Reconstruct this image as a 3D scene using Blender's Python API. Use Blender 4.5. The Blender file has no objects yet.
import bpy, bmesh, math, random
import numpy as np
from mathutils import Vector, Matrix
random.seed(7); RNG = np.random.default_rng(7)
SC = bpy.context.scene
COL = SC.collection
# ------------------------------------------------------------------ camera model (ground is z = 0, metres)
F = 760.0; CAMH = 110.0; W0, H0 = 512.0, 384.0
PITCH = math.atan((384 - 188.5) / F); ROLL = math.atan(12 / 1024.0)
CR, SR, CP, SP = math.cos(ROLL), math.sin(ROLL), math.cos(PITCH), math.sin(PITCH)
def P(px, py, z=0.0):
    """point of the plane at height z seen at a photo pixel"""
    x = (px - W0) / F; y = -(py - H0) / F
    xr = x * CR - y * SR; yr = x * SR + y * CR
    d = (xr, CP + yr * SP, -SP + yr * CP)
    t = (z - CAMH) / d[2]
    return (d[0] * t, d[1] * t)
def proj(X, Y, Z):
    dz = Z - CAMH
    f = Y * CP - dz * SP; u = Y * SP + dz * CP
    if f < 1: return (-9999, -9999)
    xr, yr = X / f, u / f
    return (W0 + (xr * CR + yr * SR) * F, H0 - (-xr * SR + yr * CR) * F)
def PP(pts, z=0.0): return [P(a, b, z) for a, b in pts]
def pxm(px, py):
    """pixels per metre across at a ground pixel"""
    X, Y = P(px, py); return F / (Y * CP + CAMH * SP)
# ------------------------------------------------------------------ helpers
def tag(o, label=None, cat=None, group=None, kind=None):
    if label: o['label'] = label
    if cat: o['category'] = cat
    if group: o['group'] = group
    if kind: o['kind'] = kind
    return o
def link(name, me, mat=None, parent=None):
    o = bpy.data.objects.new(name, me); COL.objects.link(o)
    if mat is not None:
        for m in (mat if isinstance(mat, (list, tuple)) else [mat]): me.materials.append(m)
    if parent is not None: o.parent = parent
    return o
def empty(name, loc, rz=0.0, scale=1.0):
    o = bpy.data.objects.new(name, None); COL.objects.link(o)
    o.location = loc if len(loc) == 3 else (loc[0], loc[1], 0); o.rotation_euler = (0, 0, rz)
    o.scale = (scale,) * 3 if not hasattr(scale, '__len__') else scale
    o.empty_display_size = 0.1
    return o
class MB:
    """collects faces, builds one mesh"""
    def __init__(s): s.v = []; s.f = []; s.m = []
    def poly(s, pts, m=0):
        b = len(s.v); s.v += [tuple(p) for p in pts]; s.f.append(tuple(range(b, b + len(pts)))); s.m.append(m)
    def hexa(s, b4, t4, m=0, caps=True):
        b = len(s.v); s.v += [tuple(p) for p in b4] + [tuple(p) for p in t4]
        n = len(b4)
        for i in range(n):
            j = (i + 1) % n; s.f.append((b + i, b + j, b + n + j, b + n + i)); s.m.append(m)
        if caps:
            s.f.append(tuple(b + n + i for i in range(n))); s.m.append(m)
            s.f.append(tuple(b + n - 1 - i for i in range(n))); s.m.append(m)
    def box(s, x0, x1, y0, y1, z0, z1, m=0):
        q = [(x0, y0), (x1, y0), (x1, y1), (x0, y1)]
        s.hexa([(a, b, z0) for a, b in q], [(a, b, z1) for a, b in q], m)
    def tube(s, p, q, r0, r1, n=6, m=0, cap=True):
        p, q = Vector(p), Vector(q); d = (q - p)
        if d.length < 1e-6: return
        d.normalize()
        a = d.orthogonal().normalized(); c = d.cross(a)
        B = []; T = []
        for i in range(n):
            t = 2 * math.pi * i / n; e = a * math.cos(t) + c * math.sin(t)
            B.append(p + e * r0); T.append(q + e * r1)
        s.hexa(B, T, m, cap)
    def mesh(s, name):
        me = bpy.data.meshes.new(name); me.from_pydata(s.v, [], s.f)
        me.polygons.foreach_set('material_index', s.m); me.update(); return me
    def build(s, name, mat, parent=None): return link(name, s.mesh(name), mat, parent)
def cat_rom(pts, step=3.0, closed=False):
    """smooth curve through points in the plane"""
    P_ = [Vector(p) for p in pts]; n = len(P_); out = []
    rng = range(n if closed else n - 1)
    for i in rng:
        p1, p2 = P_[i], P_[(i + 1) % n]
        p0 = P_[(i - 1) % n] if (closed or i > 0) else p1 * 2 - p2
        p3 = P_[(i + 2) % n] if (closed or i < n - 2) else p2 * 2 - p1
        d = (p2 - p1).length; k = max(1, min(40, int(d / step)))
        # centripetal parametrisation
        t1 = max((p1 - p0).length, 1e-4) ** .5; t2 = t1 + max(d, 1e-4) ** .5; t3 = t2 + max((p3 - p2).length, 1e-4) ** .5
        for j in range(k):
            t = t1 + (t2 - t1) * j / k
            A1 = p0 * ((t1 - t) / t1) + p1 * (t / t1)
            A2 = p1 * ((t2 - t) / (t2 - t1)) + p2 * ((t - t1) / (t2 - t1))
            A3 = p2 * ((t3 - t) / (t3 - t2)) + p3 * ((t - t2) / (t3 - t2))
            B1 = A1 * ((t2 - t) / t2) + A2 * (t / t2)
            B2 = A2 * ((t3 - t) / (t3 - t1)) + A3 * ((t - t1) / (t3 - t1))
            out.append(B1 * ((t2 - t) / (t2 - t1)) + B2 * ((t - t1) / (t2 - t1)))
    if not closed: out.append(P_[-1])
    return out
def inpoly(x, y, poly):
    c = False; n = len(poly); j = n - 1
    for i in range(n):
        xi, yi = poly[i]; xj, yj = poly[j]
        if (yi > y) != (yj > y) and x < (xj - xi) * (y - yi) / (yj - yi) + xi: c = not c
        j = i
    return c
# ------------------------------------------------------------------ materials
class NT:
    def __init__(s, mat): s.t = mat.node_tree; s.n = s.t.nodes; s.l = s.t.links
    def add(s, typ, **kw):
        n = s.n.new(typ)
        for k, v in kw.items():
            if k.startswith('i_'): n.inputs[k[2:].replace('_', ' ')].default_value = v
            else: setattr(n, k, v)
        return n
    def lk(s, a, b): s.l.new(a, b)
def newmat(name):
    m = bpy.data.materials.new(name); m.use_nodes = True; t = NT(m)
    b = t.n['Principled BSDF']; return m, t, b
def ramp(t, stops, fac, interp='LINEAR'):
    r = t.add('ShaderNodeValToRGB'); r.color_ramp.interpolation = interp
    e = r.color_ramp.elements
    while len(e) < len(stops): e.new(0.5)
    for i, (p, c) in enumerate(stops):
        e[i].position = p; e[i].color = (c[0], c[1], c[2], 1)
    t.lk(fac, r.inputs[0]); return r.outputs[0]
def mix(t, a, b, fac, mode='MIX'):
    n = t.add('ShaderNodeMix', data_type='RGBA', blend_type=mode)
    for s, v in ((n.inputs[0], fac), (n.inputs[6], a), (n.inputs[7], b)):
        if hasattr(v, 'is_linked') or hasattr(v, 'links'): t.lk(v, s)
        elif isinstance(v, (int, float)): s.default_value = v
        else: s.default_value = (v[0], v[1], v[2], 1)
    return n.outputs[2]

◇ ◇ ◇

• Problem to solve
Recopy the whole listing exactly.

• Solved exercise
Reconstruct this image as a 3D scene using Blender's Python API. Use Blender 4.5. The Blender file has no objects yet.
import bpy, bmesh, math, random
import numpy as np
from mathutils import Vector, Matrix
random.seed(7); RNG = np.random.default_rng(7)
SC = bpy.context.scene
COL = SC.collection
# ------------------------------------------------------------------ camera model (ground is z = 0, metres)
F = 760.0; CAMH = 110.0; W0, H0 = 512.0, 384.0
PITCH = math.atan((384 - 188.5) / F); ROLL = math.atan(12 / 1024.0)
CR, SR, CP, SP = math.cos(ROLL), math.sin(ROLL), math.cos(PITCH), math.sin(PITCH)
def P(px, py, z=0.0):
    """point of the plane at height z seen at a photo pixel"""
    x = (px - W0) / F; y = -(py - H0) / F
    xr = x * CR - y * SR; yr = x * SR + y * CR
    d = (xr, CP + yr * SP, -SP + yr * CP)
    t = (z - CAMH) / d[2]
    return (d[0] * t, d[1] * t)
def proj(X, Y, Z):
    dz = Z - CAMH
    f = Y * CP - dz * SP; u = Y * SP + dz * CP
    if f < 1: return (-9999, -9999)
    xr, yr = X / f, u / f
    return (W0 + (xr * CR + yr * SR) * F, H0 - (-xr * SR + yr * CR) * F)
def PP(pts, z=0.0): return [P(a, b, z) for a, b in pts]
def pxm(px, py):
    """pixels per metre across at a ground pixel"""
    X, Y = P(px, py); return F / (Y * CP + CAMH * SP)
# ------------------------------------------------------------------ helpers
def tag(o, label=None, cat=None, group=None, kind=None):
    if label: o['label'] = label
    if cat: o['category'] = cat
    if group: o['group'] = group
    if kind: o['kind'] = kind
    return o
def link(name, me, mat=None, parent=None):
    o = bpy.data.objects.new(name, me); COL.objects.link(o)
    if mat is not None:
        for m in (mat if isinstance(mat, (list, tuple)) else [mat]): me.materials.append(m)
    if parent is not None: o.parent = parent
    return o
def empty(name, loc, rz=0.0, scale=1.0):
    o = bpy.data.objects.new(name, None); COL.objects.link(o)
    o.location = loc if len(loc) == 3 else (loc[0], loc[1], 0); o.rotation_euler = (0, 0, rz)
    o.scale = (scale,) * 3 if not hasattr(scale, '__len__') else scale
    o.empty_display_size = 0.1
    return o
class MB:
    """collects faces, builds one mesh"""
    def __init__(s): s.v = []; s.f = []; s.m = []
    def poly(s, pts, m=0):
        b = len(s.v); s.v += [tuple(p) for p in pts]; s.f.append(tuple(range(b, b + len(pts)))); s.m.append(m)
    def hexa(s, b4, t4, m=0, caps=True):
        b = len(s.v); s.v += [tuple(p) for p in b4] + [tuple(p) for p in t4]
        n = len(b4)
        for i in range(n):
            j = (i + 1) % n; s.f.append((b + i, b + j, b + n + j, b + n + i)); s.m.append(m)
        if caps:
            s.f.append(tuple(b + n + i for i in range(n))); s.m.append(m)
            s.f.append(tuple(b + n - 1 - i for i in range(n))); s.m.append(m)
    def box(s, x0, x1, y0, y1, z0, z1, m=0):
        q = [(x0, y0), (x1, y0), (x1, y1), (x0, y1)]
        s.hexa([(a, b, z0) for a, b in q], [(a, b, z1) for a, b in q], m)
    def tube(s, p, q, r0, r1, n=6, m=0, cap=True):
        p, q = Vector(p), Vector(q); d = (q - p)
        if d.length < 1e-6: return
        d.normalize()
        a = d.orthogonal().normalized(); c = d.cross(a)
        B = []; T = []
        for i in range(n):
            t = 2 * math.pi * i / n; e = a * math.cos(t) + c * math.sin(t)
            B.append(p + e * r0); T.append(q + e * r1)
        s.hexa(B, T, m, cap)
    def mesh(s, name):
        me = bpy.data.meshes.new(name); me.from_pydata(s.v, [], s.f)
        me.polygons.foreach_set('material_index', s.m); me.update(); return me
    def build(s, name, mat, parent=None): return link(name, s.mesh(name), mat, parent)
def cat_rom(pts, step=3.0, closed=False):
    """smooth curve through points in the plane"""
    P_ = [Vector(p) for p in pts]; n = len(P_); out = []
    rng = range(n if closed else n - 1)
    for i in rng:
        p1, p2 = P_[i], P_[(i + 1) % n]
        p0 = P_[(i - 1) % n] if (closed or i > 0) else p1 * 2 - p2
        p3 = P_[(i + 2) % n] if (closed or i < n - 2) else p2 * 2 - p1
        d = (p2 - p1).length; k = max(1, min(40, int(d / step)))
        # centripetal parametrisation
        t1 = max((p1 - p0).length, 1e-4) ** .5; t2 = t1 + max(d, 1e-4) ** .5; t3 = t2 + max((p3 - p2).length, 1e-4) ** .5
        for j in range(k):
            t = t1 + (t2 - t1) * j / k
            A1 = p0 * ((t1 - t) / t1) + p1 * (t / t1)
            A2 = p1 * ((t2 - t) / (t2 - t1)) + p2 * ((t - t1) / (t2 - t1))
            A3 = p2 * ((t3 - t) / (t3 - t2)) + p3 * ((t - t2) / (t3 - t2))
            B1 = A1 * ((t2 - t) / t2) + A2 * (t / t2)
            B2 = A2 * ((t3 - t) / (t3 - t1)) + A3 * ((t - t1) / (t3 - t1))
            out.append(B1 * ((t2 - t) / (t2 - t1)) + B2 * ((t - t1) / (t2 - t1)))
    if not closed: out.append(P_[-1])
    return out
def inpoly(x, y, poly):
    c = False; n = len(poly); j = n - 1
    for i in range(n):
        xi, yi = poly[i]; xj, yj = poly[j]
        if (yi > y) != (yj > y) and x < (xj - xi) * (y - yi) / (yj - yi) + xi: c = not c
        j = i
    return c
# ------------------------------------------------------------------ materials
class NT:
    def __init__(s, mat): s.t = mat.node_tree; s.n = s.t.nodes; s.l = s.t.links
    def add(s, typ, **kw):
        n = s.n.new(typ)
        for k, v in kw.items():
            if k.startswith('i_'): n.inputs[k[2:].replace('_', ' ')].default_value = v
            else: setattr(n, k, v)
        return n
    def lk(s, a, b): s.l.new(a, b)
def newmat(name):
    m = bpy.data.materials.new(name); m.use_nodes = True; t = NT(m)
    b = t.n['Principled BSDF']; return m, t, b
def ramp(t, stops, fac, interp='LINEAR'):
    r = t.add('ShaderNodeValToRGB'); r.color_ramp.interpolation = interp
    e = r.color_ramp.elements
    while len(e) < len(stops): e.new(0.5)
    for i, (p, c) in enumerate(stops):
        e[i].position = p; e[i].color = (c[0], c[1], c[2], 1)
    t.lk(fac, r.inputs[0]); return r.outputs[0]
def mix(t, a, b, fac, mode='MIX'):
    n = t.add('ShaderNodeMix', data_type='RGBA', blend_type=mode)
    for s, v in ((n.inputs[0], fac), (n.inputs[6], a), (n.inputs[7], b)):
        if hasattr(v, 'is_linked') or hasattr(v, 'links'): t.lk(v, s)
        elif isinstance(v, (int, float)): s.default_value = v
        else: s.default_value = (v[0], v[1], v[2], 1)
    return n.outputs[2]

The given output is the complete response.